クナは1951,52年、54〜64年までの間に13回「パルジファル」を演奏している。今日においてその演奏を聴くことができるのは12回分のみだが、以前当ブログでも取り上げた戦後初のバイロイト音楽祭となった1951年盤は今でもなお多くの人々に愛される名盤として扱われている。今回の1962年盤は唯一のステレオ録音とされており、ライヴの臨場感をたっぷりと約4時間堪能することができるようになっている。
配役は以下の通り。
アンフォルタス:ジョージ・ロンドン(バス)
ティトゥレル:マルッティ・タルヴェラ(バス)
グルネマンツ:ハンス・ホッター(バス)
パルジファル:ジェス・トーマス(テノール)
クリングゾール:グスタフ・ナイトリンガー(バス)
クンドリ:アイリーン・ダリス(ソプラノ)
聖杯騎士Ⅰ:ニールス・メラー(テノール)
聖杯騎士Ⅱ:ゲルト・ニーンシュテット(バス)
小姓Ⅰ:ソナ・ツェルヴェナ(ソプラノ)
小姓Ⅱ:ウルズラ・ベーゼ(アルト)
小姓Ⅲ:ゲルハルト・シュトルツェ(テノール)
小姓Ⅳ:ゲオルク・パスクダ(テノール)
花の乙女Ⅰ:グンドゥラ・ヤノヴィッツ(ソプラノ)
花の乙女Ⅱ:アニア・シリア(ソプラノ)
花の乙女Ⅲ:エルセ=マルグレーテ・ガルデッリ(メゾ・ソプラノ)
花の乙女Ⅳ:ドロテア・ジーベルト(アルト)
花の乙女Ⅴ:リタ・バルトス(アルト)
花の乙女Ⅵ:ソナ・ツェルヴェナ(アルト)
アルト・ソロ:ウルズラ・ベーゼ(アルト)
バイロイト祝祭劇場合唱団(合唱指揮:ヴィルヘルム・ピッツ)
ステレオ音源かつオリジナル・マスターからのリマスタリングが施された盤ということもあって音の広がりや歌手陣の伸びやかな歌声、オーケストラの豪快なサウンドなどダイナミック・レンジの幅広さがより一層増した素晴らしい「パルジファル」を聴くことができるようになっている。「Venias」から発売された「パルジファル」がどのような仕様となっているかはわからないが、少なくともこのタワーレコード盤は間違いなく歴史的録音、名盤である。重厚的で重めの土台がしっかりとした弦楽器群はもちろんのこと、ライヴの臨場感をそのまま味わうことができる。ライヴ録音のためノイズも確かにある。

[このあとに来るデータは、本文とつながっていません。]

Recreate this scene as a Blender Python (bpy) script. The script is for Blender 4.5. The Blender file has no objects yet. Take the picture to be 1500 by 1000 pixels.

クナとバイロイト祝祭管による1951年盤の「パルジファル」を取り上げたのはいつのことかあまり覚えていないが、2種類とも想像以上の素晴らしい仕上がりだった。後日「Venias」から発売された「パルジファル」を購入し聴きたいと思うが、その他の年の演奏はどのような凄みがあるのだろうか?すでに市場に出回らない代物となっているため手に入れるのは大分難しいと思うが、それまで1951年盤や1962年盤を聴きつつゆっくりと待ちたいところだ。